Per le ragioni esposte, la Sezione nel caso di specie non può che considerare decisiva la previsione di utile indicata dalla stessa RICORRENTE, in sede di offerta di gara, nella misura del 4 % , nessuna prova essendo stata fornita dall’avente diritto in merito ad un proprio utile eccedente la sua stessa indicazione.
Al riconoscimento indicato deve aggiungersi l’ulteriore voce costituita dal danno curricolare.
L’esistenza di tale componente di danno può essere pragmaticamente ritenuta in re ipsa, in una certa contenuta misura, in quanto insita nel fatto stesso dell’impossibilità di utilizzare le referenze derivanti dall’esecuzione dell’appalto in controversia nell’ambito di futuri procedimenti simili cui la stessa ricorrente potrebbe partecipare. Il soggetto economico non può dirsi gravato, a questo proposito, da alcun particolare onere probatorio, che condizionerebbe soltanto l’accesso per la stessa voce ad un risarcimento più elevato.
Sono ormai diverse, del resto, le recenti decisioni di questo Consiglio secondo le quali non sarebbe indispensabile uno specifico supporto probatorio per l’ottenimento di ogni forma di riconoscimento a titolo di danno curricolare (cfr. le decisioni della Sezione n. 3966 del 6 luglio 2012, n. 661 del 7 febbraio 2012 e n. 2546 del 3 maggio 2012, nonché la n. 8253 del 27 novembre 2010 della Sez. IV).
Nella fattispecie può pertanto equitativamente riconoscersi un pregiudizio a titolo di danno curricolare commisurato al 2 % del valore dell’appalto.
3e Alla ricorrente non può invece attribuirsi alcuna forma di rimborso delle spese di partecipazione alla gara.

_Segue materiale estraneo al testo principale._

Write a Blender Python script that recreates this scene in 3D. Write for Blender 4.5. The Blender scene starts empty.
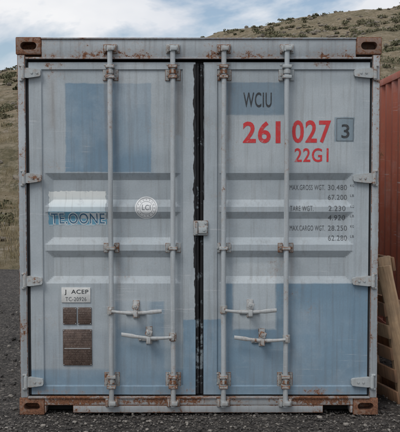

La giurisprudenza sullo specifico tema ha difatti recentemente osservato quanto segue. “Nel riconoscimento del danno da mancata aggiudicazione, se viene attribuito il ristoro del danno da mancato utile, viene escluso il danno relativo alle spese subite, in quanto nelle pubbliche gare di appalto all’aggiudicatario non viene riconosciuto il rimborso delle spese sostenute per la gara, implicitamente assorbite dal compenso per l’esecuzione dell’appalto. E, invero, nella somma liquidata a titolo di ristoro dell’utile di impresa perduto, è già ricompresa la remunerazione del capitale impiegato per la partecipazione alla gara; si evitano in tal modo ingiustificate locupletazioni derivanti dalla medesima partita di danno (Cons. giust. sic., 22 giugno 2006 n. 315; Cons. St., sez. V, 13 giugno 2008 n. 2967). Sicché, se in luogo dell’aggiudicazione si consegue il danno da mancato utile, parallelamente non spetta il danno per le spese di gara” (VI, 11 gennaio 2010, n. 20; nello stesso senso v. anche, ad es., la n. 5168 del 16 settembre 2011, nonché la n. 3966 del 6 luglio 2012 della Sezione).
Tantomeno la RICORRENTE potrebbe ottenere a titolo risarcitorio il richiesto rimborso delle spese legali, per il recupero delle quali vale il ben diverso e specifico regime dettato dal Codice di rito all’art. 26.
In conclusione, si precisa che le percentuali sopra indicate (4 % e 2%) dovranno essere riferite al valore dell’appalto così come rideterminato alla luce dell’offerta di gara dell’appellante, rammentandosi infine che l’ammontare complessivo scaturente dall’applicazione delle due percentuali andrà dimezzato per il motivo visto al paragrafo 2a.